Include Annualized Returns/Cumulative Returns

Contents

How Include Annualized Returns or Cumulative Returns Works

In Dynamic Reports

In PDF Reports

Reports With This Setting

 

 

How Include Annualized Returns or Cumulative Returns Works

Applies to:
Dynamic ✔ PDF

Client Portal

Annualization converts a cumulative rate over a number of years to the average yearly rate that when compounded over the entire period results in the cumulative rate. The goal of annualization is to normalize returns and state them in terms of what has been achieved in an average year for the account or position. This makes it easier to compare the performance an account has achieved relative to others that have been open for different lengths of time.

This setting allows you to designate which returns are reported in the Performance History report: Annualized returns, cumulative returns, or both.

You might want to use annualized returns when using the report for comparisons: comparing accounts to a benchmark, comparing account data for different advisors, or comparing positions that have been held for differing periods of time. Annualization only applies to date periods greater than 12 months.
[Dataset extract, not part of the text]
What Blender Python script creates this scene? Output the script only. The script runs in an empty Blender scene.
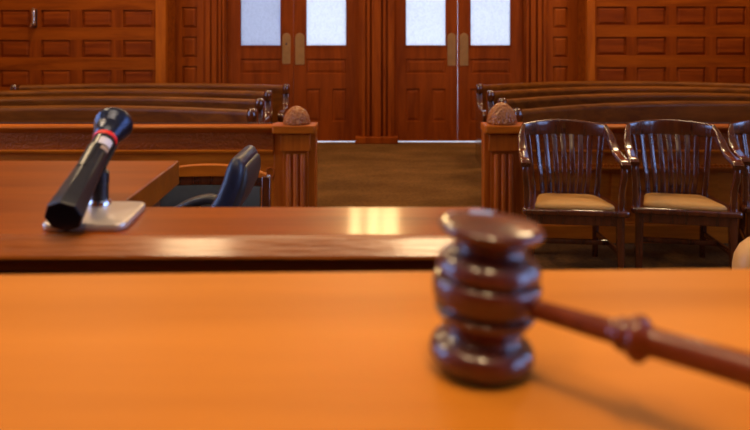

Any date period less than or equal to 12 months—such as monthly, quarterly, or annually—are reported as cumulative returns.

Cumulative returns allow you to show how far an account has come, return-wise, over the date period. This is helpful when talking with a client about what's happened in an account over time.

In Dynamic Reports

This report is available in PDF reports only.

In PDF Reports

When you select a return option, the report creates a unique section for that return.